** Do this **
Below are some entries; can you quote all of them exactly?

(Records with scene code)
• • • •

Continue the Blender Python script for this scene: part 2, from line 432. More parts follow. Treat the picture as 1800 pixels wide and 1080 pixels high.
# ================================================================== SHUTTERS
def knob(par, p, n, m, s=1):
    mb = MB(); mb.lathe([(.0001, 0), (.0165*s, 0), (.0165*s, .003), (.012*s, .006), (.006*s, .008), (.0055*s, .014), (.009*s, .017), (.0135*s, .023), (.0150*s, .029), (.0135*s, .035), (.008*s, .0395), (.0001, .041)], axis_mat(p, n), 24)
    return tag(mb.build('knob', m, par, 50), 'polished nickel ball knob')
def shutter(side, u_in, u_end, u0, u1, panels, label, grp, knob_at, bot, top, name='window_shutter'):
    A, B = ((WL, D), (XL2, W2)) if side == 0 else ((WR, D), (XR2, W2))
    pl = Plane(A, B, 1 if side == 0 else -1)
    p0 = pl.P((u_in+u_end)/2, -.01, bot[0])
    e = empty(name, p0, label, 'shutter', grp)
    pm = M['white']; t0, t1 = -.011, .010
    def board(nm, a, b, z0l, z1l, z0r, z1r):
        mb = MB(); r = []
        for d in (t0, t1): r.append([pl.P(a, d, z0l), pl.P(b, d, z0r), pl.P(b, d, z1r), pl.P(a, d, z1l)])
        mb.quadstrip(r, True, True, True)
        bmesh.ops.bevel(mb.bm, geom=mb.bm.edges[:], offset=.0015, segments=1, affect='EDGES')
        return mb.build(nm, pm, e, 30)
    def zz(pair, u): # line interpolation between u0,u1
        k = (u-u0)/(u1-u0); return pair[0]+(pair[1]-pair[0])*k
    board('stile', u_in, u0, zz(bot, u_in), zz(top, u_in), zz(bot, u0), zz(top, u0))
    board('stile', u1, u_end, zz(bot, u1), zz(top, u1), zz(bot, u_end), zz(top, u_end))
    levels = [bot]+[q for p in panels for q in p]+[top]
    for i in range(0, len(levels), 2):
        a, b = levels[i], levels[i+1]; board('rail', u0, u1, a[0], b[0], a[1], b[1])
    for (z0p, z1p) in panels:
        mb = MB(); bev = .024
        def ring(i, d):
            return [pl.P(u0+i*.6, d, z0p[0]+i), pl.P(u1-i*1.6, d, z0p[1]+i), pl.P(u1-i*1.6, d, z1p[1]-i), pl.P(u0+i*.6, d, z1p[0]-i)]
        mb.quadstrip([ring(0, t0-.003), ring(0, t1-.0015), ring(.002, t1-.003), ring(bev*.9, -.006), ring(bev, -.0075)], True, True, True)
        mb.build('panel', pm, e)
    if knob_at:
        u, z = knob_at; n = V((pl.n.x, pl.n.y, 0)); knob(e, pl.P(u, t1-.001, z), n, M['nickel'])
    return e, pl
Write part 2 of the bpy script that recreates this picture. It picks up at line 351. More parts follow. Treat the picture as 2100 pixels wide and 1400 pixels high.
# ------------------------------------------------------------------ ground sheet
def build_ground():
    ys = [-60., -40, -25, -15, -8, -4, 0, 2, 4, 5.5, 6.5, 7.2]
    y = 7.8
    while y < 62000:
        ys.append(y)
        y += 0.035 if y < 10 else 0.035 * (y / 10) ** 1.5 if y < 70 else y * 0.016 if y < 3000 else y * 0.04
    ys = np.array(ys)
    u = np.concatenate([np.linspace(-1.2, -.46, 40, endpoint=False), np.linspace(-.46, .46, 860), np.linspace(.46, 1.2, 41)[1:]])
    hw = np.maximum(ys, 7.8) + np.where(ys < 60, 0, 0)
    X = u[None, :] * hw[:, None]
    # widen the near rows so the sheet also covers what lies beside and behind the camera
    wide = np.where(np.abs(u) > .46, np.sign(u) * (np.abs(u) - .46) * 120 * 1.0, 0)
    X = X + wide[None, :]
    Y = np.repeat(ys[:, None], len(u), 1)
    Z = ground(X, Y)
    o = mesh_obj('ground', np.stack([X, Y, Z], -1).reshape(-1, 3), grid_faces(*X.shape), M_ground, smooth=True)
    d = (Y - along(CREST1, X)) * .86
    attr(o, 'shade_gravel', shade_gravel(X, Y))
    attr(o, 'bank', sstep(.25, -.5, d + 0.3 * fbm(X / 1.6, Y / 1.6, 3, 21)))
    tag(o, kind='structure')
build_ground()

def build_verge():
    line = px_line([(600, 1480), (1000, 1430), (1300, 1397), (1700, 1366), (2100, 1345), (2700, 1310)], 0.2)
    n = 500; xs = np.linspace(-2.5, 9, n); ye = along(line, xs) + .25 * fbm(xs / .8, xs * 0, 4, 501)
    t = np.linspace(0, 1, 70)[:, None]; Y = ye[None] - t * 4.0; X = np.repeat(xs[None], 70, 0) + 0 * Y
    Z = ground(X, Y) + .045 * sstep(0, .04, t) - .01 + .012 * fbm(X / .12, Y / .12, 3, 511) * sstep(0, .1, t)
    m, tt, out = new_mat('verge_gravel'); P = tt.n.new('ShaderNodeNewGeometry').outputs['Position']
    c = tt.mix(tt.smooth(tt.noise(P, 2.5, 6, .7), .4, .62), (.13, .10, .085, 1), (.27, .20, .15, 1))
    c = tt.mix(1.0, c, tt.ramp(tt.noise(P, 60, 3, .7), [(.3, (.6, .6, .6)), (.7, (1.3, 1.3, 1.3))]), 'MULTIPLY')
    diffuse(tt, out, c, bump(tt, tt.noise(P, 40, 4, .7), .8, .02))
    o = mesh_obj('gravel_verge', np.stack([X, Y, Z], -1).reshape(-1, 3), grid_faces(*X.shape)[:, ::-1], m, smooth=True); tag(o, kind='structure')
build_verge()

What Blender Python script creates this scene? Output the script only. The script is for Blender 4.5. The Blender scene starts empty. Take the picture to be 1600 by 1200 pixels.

• • • •

** Result of the task **
Continue the Blender Python script for this scene: part 2, from line 432. More parts follow. Treat the picture as 1800 pixels wide and 1080 pixels high.
# ================================================================== SHUTTERS
def knob(par, p, n, m, s=1):
    mb = MB(); mb.lathe([(.0001, 0), (.0165*s, 0), (.0165*s, .003), (.012*s, .006), (.006*s, .008), (.0055*s, .014), (.009*s, .017), (.0135*s, .023), (.0150*s, .029), (.0135*s, .035), (.008*s, .0395), (.0001, .041)], axis_mat(p, n), 24)
    return tag(mb.build('knob', m, par, 50), 'polished nickel ball knob')
def shutter(side, u_in, u_end, u0, u1, panels, label, grp, knob_at, bot, top, name='window_shutter'):
    A, B = ((WL, D), (XL2, W2)) if side == 0 else ((WR, D), (XR2, W2))
    pl = Plane(A, B, 1 if side == 0 else -1)
    p0 = pl.P((u_in+u_end)/2, -.01, bot[0])
    e = empty(name, p0, label, 'shutter', grp)
    pm = M['white']; t0, t1 = -.011, .010
    def board(nm, a, b, z0l, z1l, z0r, z1r):
        mb = MB(); r = []
        for d in (t0, t1): r.append([pl.P(a, d, z0l), pl.P(b, d, z0r), pl.P(b, d, z1r), pl.P(a, d, z1l)])
        mb.quadstrip(r, True, True, True)
        bmesh.ops.bevel(mb.bm, geom=mb.bm.edges[:], offset=.0015, segments=1, affect='EDGES')
        return mb.build(nm, pm, e, 30)
    def zz(pair, u): # line interpolation between u0,u1
        k = (u-u0)/(u1-u0); return pair[0]+(pair[1]-pair[0])*k
    board('stile', u_in, u0, zz(bot, u_in), zz(top, u_in), zz(bot, u0), zz(top, u0))
    board('stile', u1, u_end, zz(bot, u1), zz(top, u1), zz(bot, u_end), zz(top, u_end))
    levels = [bot]+[q for p in panels for q in p]+[top]
    for i in range(0, len(levels), 2):
        a, b = levels[i], levels[i+1]; board('rail', u0, u1, a[0], b[0], a[1], b[1])
    for (z0p, z1p) in panels:
        mb = MB(); bev = .024
        def ring(i, d):
            return [pl.P(u0+i*.6, d, z0p[0]+i), pl.P(u1-i*1.6, d, z0p[1]+i), pl.P(u1-i*1.6, d, z1p[1]-i), pl.P(u0+i*.6, d, z1p[0]-i)]
        mb.quadstrip([ring(0, t0-.003), ring(0, t1-.0015), ring(.002, t1-.003), ring(bev*.9, -.006), ring(bev, -.0075)], True, True, True)
        mb.build('panel', pm, e)
    if knob_at:
        u, z = knob_at; n = V((pl.n.x, pl.n.y, 0)); knob(e, pl.P(u, t1-.001, z), n, M['nickel'])
    return e, pl
Write part 2 of the bpy script that recreates this picture. It picks up at line 351. More parts follow. Treat the picture as 2100 pixels wide and 1400 pixels high.
# ------------------------------------------------------------------ ground sheet
def build_ground():
    ys = [-60., -40, -25, -15, -8, -4, 0, 2, 4, 5.5, 6.5, 7.2]
    y = 7.8
    while y < 62000:
        ys.append(y)
        y += 0.035 if y < 10 else 0.035 * (y / 10) ** 1.5 if y < 70 else y * 0.016 if y < 3000 else y * 0.04
    ys = np.array(ys)
    u = np.concatenate([np.linspace(-1.2, -.46, 40, endpoint=False), np.linspace(-.46, .46, 860), np.linspace(.46, 1.2, 41)[1:]])
    hw = np.maximum(ys, 7.8) + np.where(ys < 60, 0, 0)
    X = u[None, :] * hw[:, None]
    # widen the near rows so the sheet also covers what lies beside and behind the camera
    wide = np.where(np.abs(u) > .46, np.sign(u) * (np.abs(u) - .46) * 120 * 1.0, 0)
    X = X + wide[None, :]
    Y = np.repeat(ys[:, None], len(u), 1)
    Z = ground(X, Y)
    o = mesh_obj('ground', np.stack([X, Y, Z], -1).reshape(-1, 3), grid_faces(*X.shape), M_ground, smooth=True)
    d = (Y - along(CREST1, X)) * .86
    attr(o, 'shade_gravel', shade_gravel(X, Y))
    attr(o, 'bank', sstep(.25, -.5, d + 0.3 * fbm(X / 1.6, Y / 1.6, 3, 21)))
    tag(o, kind='structure')
build_ground()

def build_verge():
    line = px_line([(600, 1480), (1000, 1430), (1300, 1397), (1700, 1366), (2100, 1345), (2700, 1310)], 0.2)
    n = 500; xs = np.linspace(-2.5, 9, n); ye = along(line, xs) + .25 * fbm(xs / .8, xs * 0, 4, 501)
    t = np.linspace(0, 1, 70)[:, None]; Y = ye[None] - t * 4.0; X = np.repeat(xs[None], 70, 0) + 0 * Y
    Z = ground(X, Y) + .045 * sstep(0, .04, t) - .01 + .012 * fbm(X / .12, Y / .12, 3, 511) * sstep(0, .1, t)
    m, tt, out = new_mat('verge_gravel'); P = tt.n.new('ShaderNodeNewGeometry').outputs['Position']
    c = tt.mix(tt.smooth(tt.noise(P, 2.5, 6, .7), .4, .62), (.13, .10, .085, 1), (.27, .20, .15, 1))
    c = tt.mix(1.0, c, tt.ramp(tt.noise(P, 60, 3, .7), [(.3, (.6, .6, .6)), (.7, (1.3, 1.3, 1.3))]), 'MULTIPLY')
    diffuse(tt, out, c, bump(tt, tt.noise(P, 40, 4, .7), .8, .02))
    o = mesh_obj('gravel_verge', np.stack([X, Y, Z], -1).reshape(-1, 3), grid_faces(*X.shape)[:, ::-1], m, smooth=True); tag(o, kind='structure')
build_verge()

What Blender Python script creates this scene? Output the script only. The script is for Blender 4.5. The Blender scene starts empty. Take the picture to be 1600 by 1200 pixels.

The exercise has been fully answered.